Monday 3 May 2021

Tammy and the T-Rex (1994)

 


Director: Stewart Raffill

Screenplay: Stewart Raffill and Gary Brockette

Cast: Denise Richards as Tammy; Theo Forsett as Byron Black; George Pilgrim as Billy; Paul Walker as Michael Brock; Ellen Dubin as Helga; Terry Kiser as Dr. Gunther Wachenstein; Buck Flower as Norville; Ken Carpenter as Neville; Sean Whalen as Weasel; J. Jay Saunders as Sheriff Black; John Edmondson as Karl; John Franklin as Bobby

Obscurities, Oddities and One-Offs

 

There is something naturally, perfectly, fitting that this film, from the director of Mac and Me (1988) and Standing Ovation (2010), originates when a man approached director Stewart Raffill with the fact that he had a large scale animatronic T-Rex and wished to make a film with it1. Knowing as well the fuller context, including Raffill having to write the script in a week and improvising whatever he felt could get a reaction, suddenly I find myself with the British born filmmaker, infamous for a E.T. rip-off by McDonalds, more sympathetic for a man who went from working as an animal trainer for films to a strange career of movies hesitantly put together and in this case, gunning for the weirdness for the sake of weirdness genre but not making something contrived.

What you get was a film lost in time which is strange. As in, already this comes from the baking pot of hastily putting together a film post-Jurassic Park (1993) where Paul Walker, long before his career in the Fast and the Furious films, is romancing a young Denise Richards only to accidentally get the wrong side of her domineering ex. Said ex dumps Walker's Michael in the middle of a big cat park at night, where he is mauled by a lion, and becomes an experiment for Dr. Gunther Wachenstein (Terry Kiser), who transplants his brain into a robot full sized T-Rex.
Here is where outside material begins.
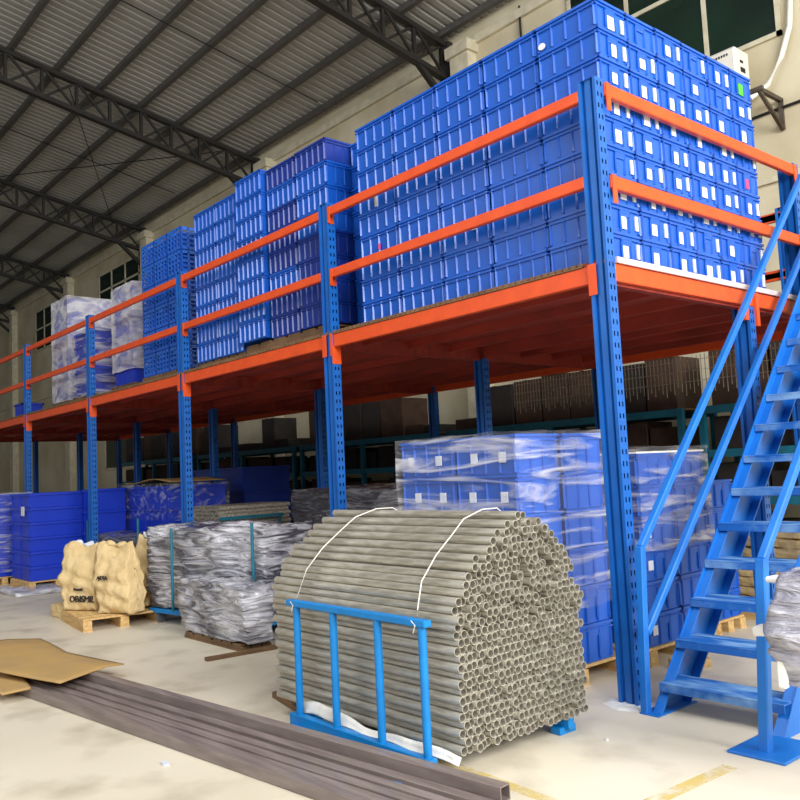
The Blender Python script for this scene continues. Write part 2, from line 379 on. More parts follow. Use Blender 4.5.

Admittedly, this is not the first strange idea of putting a brain into something else - Boris Karloff was obsessed with transplanting brains between man and dog in House of Frankenstein (1944), and likewise Tammy... was made as a comedy. The narrative gets weirder, in real life as much as the movie's own, when the original film was meant as an R-rated movie. And when I write R-rated, that means that it was originally released cut of its content for a more family friendly form by in its premiere, and that when it was resurrected in the later 2010s by Joe Rubin, co founder of the distributor Vinegar Syndrome, with its fully uncut form, it was revelled to have a jaw dropping level of gore to go along with its bizarre tone.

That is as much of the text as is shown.